Agroecology helps against climate change

A new study by Biovision and the FAO concludes that agroecology increases the resilience of farms against the consequences of global warming.

Florian Blumer, Redaktor

Climate change increasingly poses problems for farmers in sub-Saharan Africa in particular: irregular rainy seasons, droughts, storms and floods destroy harvests and thus their livelihoods. Biovision initiated a study to obtain evidence-based answers to the question of whether and to what extent agroecology helps in the fight against climate change. 
The study, published together with the UN Food and Agriculture Organisation (FAO), consists of three parts: a case study in two African countries, an analysis of scientific studies on the subject by the Research Institute of Organic Agriculture (FiBL), and an examination of the policy potential of agroecology.


Traditional knowledge is key

The case studies in Kenya and Senegal show that farms that have participated in agroecological projects are more resilient to the effects of climate change than farms in the control sample. They are better able to cope with times of crisis and to ensure family food security. 
In addition to promoting diversity, including and facilitating traditional knowledge in a targeted manner proved to be key factors. Limited access to effective organic products for pest and weed control and to financial services and insurance were revealed as challenges to implementing agroecological measures. 


Meta-analysis confirms the findings

A meta-analysis of published peer review studies confirms the results of the case studies, concluding: 

  • Agroecology builds on key features that show a strong positive correlation with climate resilience. 
  • Agroecology increases the adaptability and reduces the vulnerability of agroecosystems, in particular through improving soil health, biodiversity and high diversification within agricultural production systems. 
  • Agroecology contributes to reducing greenhouse gas emissions, mainly by increasing soil organic matter (carbon sequestration) and by reducing the use of synthetic fertilisers.
  • Institutional measures, such as the joint creation and dissemination of knowledge through advisory services and farmer-to-farmer exchange, play a key role in supporting the strengthening, development and acceptance of agroecology.
  • Building and strengthening context-specific knowledge and participatory innovation systems are crucial for promoting agroecology and climate resilience.

The third part of the study examined the role of agroecology today in a political context. The good news: the holistic concept of sustainable agriculture is on the rise internationally, playing a central role in the United Nations Framework Convention on Climate Change (UNFCCC). 
More and more countries and stakeholders with different backgrounds are seeing agroecology and related approaches such as efficiency, recycling, diversity and shared knowledge as promising means to achieve climate change adaptation and mitigation goals and to initiate a transformation process in agriculture towards sustainability.
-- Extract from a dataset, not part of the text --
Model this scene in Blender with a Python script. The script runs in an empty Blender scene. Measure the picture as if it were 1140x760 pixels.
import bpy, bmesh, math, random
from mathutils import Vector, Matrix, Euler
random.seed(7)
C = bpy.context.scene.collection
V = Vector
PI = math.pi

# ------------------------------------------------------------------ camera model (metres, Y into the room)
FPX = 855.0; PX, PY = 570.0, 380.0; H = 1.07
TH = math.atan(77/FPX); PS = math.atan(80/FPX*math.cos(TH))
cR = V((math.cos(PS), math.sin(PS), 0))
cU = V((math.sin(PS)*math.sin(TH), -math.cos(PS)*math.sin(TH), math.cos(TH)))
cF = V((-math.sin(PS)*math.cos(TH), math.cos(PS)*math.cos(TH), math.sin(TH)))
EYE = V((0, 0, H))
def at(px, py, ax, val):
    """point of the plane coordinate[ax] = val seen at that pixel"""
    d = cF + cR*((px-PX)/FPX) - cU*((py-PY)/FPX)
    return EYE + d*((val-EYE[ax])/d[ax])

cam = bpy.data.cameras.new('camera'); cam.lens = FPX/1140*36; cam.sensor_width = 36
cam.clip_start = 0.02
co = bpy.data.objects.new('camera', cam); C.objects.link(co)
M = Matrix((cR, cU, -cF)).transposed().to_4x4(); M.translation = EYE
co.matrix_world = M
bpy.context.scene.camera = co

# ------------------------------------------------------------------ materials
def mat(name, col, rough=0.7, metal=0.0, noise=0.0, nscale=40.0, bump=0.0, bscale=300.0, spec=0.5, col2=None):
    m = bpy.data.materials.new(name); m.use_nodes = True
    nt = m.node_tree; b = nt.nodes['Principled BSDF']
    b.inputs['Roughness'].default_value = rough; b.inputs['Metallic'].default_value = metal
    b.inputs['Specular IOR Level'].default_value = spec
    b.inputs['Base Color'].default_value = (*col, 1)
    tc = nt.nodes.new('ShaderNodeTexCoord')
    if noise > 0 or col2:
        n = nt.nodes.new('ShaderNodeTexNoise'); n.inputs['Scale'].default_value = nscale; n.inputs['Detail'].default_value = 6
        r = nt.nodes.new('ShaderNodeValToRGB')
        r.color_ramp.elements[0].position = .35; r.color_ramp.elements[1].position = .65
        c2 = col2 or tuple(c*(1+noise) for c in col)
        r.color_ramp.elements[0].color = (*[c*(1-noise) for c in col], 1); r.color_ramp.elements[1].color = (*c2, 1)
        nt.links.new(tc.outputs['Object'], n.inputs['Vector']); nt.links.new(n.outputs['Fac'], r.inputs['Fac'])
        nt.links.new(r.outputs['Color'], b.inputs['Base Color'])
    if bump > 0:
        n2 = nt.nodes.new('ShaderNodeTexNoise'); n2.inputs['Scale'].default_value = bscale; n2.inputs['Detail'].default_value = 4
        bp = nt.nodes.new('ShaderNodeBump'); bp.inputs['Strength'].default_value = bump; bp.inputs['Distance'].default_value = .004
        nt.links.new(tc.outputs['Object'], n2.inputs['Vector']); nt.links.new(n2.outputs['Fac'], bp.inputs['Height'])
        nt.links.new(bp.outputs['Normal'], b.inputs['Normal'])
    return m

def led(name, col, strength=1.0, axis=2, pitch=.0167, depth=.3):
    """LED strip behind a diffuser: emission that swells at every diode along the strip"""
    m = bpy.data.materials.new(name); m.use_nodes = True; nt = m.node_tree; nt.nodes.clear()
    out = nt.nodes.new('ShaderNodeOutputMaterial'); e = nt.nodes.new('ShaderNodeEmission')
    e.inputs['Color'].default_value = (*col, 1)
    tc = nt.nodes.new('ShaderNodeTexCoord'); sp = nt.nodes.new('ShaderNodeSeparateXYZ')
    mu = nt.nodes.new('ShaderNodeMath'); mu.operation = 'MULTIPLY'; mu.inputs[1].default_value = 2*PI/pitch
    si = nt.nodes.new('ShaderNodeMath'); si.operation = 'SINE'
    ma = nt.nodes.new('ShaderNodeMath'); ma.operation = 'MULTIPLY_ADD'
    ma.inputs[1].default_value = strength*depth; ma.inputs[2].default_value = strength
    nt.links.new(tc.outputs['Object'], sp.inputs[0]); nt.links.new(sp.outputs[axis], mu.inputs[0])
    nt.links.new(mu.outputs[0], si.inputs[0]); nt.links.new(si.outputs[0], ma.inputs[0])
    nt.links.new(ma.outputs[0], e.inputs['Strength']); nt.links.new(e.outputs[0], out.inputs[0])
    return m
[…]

Three recommendations for a sustainable future

The authors derive the following recommendations from the findings of the study:

  •  Although further comparative research on the multiple impacts of agroecology is needed, the promotion of agroecology as an adaptation strategy to climate change is built upon on a solid scientific basis.
  • Individual cultivation practices are not sufficient, as is usually the case in practice. Rather, agroecology’s holistic and systemic approaches offer particularly high potential for strengthening climate resilience.
  • Agricultural ecology is complex and requires significant knowledge; research and training must therefore be promoted to spread the approach.